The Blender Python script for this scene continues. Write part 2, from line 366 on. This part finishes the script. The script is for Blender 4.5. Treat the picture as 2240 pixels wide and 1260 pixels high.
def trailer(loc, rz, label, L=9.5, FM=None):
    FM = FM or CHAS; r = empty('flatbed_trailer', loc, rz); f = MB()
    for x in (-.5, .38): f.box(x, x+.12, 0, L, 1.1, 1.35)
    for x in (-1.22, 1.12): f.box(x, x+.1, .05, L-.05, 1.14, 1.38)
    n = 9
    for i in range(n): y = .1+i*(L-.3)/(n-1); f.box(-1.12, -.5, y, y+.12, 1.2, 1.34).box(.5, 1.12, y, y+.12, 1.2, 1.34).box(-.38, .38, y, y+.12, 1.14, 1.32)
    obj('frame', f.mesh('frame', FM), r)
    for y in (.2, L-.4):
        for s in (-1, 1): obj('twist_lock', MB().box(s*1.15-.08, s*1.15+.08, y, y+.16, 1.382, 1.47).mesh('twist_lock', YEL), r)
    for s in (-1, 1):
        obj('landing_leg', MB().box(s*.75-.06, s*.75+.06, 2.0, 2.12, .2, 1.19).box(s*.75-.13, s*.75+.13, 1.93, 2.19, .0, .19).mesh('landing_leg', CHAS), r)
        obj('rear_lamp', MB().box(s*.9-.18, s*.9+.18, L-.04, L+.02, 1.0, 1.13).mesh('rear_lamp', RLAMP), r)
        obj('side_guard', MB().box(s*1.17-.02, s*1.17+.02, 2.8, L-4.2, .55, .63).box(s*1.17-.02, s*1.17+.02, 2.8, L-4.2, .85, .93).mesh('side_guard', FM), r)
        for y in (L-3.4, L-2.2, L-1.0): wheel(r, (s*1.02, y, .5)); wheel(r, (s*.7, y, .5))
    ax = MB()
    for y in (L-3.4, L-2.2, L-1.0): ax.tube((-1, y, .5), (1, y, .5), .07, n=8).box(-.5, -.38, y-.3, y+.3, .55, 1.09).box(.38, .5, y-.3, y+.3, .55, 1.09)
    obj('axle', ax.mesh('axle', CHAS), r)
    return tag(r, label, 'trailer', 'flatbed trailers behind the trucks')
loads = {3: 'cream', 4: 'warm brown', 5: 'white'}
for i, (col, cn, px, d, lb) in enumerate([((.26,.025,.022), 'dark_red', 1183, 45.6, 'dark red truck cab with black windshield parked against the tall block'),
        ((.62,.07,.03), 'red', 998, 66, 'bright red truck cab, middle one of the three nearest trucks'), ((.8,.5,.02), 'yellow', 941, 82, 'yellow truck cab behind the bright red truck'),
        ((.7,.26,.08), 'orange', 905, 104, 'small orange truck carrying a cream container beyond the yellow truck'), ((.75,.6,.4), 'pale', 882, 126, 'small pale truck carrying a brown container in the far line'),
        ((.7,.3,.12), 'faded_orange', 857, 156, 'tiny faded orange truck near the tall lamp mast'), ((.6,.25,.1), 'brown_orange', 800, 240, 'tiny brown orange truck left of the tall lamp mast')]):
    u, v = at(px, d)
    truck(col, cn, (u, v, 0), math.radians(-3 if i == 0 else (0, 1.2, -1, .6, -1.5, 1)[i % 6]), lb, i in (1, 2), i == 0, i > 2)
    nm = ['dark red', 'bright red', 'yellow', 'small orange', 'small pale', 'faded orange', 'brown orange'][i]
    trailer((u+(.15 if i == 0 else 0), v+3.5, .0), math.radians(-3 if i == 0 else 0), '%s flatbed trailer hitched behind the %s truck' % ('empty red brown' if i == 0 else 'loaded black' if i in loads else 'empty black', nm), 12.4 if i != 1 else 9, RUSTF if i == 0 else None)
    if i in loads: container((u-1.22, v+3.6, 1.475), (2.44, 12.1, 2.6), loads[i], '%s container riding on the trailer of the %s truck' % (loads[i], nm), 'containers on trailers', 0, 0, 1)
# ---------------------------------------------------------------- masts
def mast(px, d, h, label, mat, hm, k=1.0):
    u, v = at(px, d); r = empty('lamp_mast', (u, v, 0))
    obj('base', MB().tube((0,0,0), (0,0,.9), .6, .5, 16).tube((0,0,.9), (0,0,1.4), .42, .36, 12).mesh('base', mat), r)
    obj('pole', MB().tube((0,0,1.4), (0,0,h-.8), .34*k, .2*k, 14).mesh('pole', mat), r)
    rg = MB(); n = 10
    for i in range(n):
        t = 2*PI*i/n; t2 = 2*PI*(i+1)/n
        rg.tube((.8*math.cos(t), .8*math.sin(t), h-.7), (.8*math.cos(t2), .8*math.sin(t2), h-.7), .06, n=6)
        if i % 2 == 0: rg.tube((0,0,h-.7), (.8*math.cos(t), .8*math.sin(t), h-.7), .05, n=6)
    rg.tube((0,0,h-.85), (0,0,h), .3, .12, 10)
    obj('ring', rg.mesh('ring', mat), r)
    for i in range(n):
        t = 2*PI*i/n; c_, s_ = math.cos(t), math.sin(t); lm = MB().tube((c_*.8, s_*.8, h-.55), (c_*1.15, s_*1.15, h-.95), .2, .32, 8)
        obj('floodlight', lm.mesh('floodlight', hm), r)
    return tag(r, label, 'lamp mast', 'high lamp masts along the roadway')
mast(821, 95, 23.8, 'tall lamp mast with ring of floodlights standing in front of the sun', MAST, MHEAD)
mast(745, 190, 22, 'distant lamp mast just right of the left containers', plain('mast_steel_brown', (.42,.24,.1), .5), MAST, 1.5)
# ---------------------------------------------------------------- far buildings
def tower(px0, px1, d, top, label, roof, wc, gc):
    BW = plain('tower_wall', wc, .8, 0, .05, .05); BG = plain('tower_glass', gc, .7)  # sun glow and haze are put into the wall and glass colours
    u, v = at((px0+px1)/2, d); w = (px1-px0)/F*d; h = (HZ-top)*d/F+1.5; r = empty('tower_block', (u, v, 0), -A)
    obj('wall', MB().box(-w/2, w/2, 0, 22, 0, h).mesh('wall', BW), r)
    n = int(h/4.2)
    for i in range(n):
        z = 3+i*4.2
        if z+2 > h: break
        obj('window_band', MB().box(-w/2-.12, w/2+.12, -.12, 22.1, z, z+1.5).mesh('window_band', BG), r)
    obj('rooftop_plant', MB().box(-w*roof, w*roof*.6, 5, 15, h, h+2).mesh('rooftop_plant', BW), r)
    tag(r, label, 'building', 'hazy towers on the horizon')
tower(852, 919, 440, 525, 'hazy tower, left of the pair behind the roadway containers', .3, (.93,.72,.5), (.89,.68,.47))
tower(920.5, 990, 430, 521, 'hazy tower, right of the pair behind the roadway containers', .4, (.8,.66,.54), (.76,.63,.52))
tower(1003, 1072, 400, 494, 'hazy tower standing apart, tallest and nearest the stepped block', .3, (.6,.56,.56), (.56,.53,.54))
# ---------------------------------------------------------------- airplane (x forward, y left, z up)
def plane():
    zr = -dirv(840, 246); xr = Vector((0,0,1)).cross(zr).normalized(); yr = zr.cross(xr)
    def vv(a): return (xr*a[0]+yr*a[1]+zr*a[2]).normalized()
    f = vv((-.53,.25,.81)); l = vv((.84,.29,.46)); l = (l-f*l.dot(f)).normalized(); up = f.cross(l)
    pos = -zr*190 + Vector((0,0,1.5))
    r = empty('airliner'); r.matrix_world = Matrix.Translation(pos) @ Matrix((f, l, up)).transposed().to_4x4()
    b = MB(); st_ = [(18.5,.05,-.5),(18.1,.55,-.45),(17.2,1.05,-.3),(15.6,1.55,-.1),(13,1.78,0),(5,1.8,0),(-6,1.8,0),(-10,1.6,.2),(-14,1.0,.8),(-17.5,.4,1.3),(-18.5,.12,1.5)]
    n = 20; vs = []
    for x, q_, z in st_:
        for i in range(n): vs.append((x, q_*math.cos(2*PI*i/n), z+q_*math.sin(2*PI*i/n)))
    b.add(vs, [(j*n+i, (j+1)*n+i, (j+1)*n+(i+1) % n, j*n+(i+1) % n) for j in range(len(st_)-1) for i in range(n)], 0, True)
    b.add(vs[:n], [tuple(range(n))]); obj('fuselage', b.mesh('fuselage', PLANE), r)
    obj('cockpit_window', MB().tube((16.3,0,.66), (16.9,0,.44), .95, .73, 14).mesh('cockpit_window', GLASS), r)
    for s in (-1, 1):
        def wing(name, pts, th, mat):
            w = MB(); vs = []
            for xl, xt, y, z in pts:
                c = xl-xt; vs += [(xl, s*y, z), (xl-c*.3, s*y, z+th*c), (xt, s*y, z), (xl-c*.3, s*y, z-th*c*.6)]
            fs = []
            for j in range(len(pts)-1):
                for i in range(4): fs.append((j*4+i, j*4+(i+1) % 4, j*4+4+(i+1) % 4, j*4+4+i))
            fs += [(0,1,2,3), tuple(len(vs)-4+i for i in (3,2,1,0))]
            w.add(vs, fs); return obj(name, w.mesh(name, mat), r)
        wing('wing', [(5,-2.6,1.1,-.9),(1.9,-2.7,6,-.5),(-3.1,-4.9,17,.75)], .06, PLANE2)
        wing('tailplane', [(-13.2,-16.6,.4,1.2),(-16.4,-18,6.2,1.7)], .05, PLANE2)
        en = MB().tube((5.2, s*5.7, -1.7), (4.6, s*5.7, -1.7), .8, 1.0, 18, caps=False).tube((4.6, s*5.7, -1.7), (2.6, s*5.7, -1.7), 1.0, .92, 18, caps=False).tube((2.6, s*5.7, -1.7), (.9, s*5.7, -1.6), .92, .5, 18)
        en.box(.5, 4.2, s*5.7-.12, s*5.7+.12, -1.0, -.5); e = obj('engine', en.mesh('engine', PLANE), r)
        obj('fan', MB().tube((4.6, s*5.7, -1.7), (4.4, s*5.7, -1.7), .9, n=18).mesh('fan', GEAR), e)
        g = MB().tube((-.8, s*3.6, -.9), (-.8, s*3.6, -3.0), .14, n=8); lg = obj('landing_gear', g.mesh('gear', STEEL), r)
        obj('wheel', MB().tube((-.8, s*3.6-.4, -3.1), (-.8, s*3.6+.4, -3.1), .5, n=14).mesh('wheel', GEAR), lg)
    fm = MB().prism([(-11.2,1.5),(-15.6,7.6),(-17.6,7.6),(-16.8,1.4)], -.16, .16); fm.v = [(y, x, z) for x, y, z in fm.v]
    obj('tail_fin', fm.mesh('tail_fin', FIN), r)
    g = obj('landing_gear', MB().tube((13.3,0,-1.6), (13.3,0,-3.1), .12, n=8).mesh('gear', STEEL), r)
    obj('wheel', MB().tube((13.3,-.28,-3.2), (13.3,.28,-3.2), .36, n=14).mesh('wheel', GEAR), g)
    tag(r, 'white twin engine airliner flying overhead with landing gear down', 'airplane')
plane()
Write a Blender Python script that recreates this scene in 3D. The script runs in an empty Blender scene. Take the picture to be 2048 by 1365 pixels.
===============
WHAT IS BEING ASKED → From the entries above, extract every line where the word "scene" appears.

RESULT →
The Blender Python script for this scene continues. Write part 2, from line 366 on. This part finishes the script. The script is for Blender 4.5. Treat the picture as 2240 pixels wide and 1260 pixels high.
Write a Blender Python script that recreates this scene in 3D. The script runs in an empty Blender scene. Take the picture to be 2048 by 1365 pixels.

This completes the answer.